The downside was that the magazine editors had space considerations to worry
about, and therefore established strict word limits. For example,
Analog/Astounding under John W. Campbell seemed to have a policy of never running a
serial in more than four installments (the one exception was Frank Herbert's Dune,
run as two serials of 3 and 5 installments respectively) and seemed to prefer
three. This meant that a writer hoping to get a serial sale for his novel had
to meet the editor's word-count restrictions. Of course a novel could be
expanded for book publication and some were, but most writers either did not
bother or did not have the time.
Then, about the time that Baby Boomers started to be a major part of the
book-buying public, there was a change.

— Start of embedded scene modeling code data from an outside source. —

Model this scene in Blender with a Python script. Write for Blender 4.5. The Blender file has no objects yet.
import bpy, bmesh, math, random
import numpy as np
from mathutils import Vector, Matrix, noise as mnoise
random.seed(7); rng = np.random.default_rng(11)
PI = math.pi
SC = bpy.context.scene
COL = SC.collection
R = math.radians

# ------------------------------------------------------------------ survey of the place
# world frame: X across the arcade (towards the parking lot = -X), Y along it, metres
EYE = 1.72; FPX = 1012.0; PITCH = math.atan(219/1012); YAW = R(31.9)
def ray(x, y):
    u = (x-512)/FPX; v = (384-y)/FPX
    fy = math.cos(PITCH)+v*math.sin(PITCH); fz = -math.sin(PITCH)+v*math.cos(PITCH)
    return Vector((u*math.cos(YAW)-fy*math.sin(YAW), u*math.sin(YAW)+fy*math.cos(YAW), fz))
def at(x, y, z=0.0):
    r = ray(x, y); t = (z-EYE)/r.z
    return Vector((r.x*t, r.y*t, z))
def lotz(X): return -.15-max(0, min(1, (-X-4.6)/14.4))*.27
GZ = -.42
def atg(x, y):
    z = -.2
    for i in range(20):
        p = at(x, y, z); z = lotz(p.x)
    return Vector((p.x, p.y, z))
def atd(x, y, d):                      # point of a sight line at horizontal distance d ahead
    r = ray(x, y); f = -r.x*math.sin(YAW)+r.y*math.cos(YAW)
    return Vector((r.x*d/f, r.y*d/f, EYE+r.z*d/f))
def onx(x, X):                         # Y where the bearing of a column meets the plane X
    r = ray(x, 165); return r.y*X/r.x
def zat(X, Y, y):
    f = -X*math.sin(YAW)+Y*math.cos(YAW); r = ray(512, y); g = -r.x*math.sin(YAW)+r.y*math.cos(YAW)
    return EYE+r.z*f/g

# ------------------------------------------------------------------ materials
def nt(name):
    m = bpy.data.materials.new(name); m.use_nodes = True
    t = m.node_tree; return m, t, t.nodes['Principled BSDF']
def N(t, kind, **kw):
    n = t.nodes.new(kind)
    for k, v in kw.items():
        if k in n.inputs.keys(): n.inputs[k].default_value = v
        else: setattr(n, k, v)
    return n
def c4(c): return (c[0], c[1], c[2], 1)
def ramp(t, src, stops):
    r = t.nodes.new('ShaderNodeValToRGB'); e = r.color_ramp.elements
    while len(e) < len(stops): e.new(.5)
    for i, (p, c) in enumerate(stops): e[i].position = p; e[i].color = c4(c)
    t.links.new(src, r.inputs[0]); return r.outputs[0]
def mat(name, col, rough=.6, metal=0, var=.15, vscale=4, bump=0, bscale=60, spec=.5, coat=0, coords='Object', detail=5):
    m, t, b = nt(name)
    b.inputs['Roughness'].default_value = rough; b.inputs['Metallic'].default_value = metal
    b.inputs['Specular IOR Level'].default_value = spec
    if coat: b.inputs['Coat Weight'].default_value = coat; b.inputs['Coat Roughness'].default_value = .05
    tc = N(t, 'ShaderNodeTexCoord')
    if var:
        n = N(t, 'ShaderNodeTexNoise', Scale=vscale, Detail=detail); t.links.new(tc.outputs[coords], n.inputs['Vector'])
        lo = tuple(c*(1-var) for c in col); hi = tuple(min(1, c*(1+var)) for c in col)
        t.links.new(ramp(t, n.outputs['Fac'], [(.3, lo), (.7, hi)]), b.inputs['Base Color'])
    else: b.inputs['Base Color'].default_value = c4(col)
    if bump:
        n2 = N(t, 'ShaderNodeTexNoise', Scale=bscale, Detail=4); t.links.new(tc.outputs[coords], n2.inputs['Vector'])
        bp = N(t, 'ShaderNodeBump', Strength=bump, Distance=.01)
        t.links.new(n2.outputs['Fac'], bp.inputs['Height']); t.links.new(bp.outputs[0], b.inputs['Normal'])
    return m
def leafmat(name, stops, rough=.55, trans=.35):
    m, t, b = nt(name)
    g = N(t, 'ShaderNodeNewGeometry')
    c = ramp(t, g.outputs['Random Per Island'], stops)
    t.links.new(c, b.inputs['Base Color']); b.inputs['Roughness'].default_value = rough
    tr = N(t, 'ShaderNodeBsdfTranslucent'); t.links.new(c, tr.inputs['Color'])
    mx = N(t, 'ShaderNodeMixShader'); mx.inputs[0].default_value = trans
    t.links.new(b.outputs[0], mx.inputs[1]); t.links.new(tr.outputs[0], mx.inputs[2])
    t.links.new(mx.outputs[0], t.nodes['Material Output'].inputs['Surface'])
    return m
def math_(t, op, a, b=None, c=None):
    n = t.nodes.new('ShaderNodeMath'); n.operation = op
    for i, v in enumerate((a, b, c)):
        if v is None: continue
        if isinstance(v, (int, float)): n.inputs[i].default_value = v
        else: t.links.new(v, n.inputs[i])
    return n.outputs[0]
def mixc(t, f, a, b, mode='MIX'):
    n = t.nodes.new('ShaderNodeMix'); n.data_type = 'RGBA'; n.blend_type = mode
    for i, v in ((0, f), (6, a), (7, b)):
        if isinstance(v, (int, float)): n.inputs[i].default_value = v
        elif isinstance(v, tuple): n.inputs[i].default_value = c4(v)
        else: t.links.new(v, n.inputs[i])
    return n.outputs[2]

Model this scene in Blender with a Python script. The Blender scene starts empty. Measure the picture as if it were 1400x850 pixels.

It became fashionable for literate people
to be seen reading science fiction novels in public, and I believe (I have no
figures) that sales boomed. In any event, the number of book titles in SF
rose, and as a result a smaller percentage of books got published as magazine
serials. Book lengths were now dictated by book publishers, not by magazine
editors, and book publishers had different thoughts on the right length for a
book. Perhaps some book publishers thought that a longer and presumably meatier
SF novel would sell better, and started advising their writers to up the word
count.
I checked the Encyclopedia of Science Fiction pp 676f. The Koontz book
appears to have been "Dark Symphony", published in 1970. The reason I say it was
hackwork was that Koontz took one idea---a world consisting only of
musicians---and tossed in a cliched plot without taking the time to think his idea
through, e.g. the coming-of-age ritual for his musicians was a gladiatorial contest
(huh? why?).
I have a question about the title of this thread (apparently I missed the
lead-in posting). Is it about a lexicon of bad SF, or is it about a poor-quality
lexicon that happens to be about SF?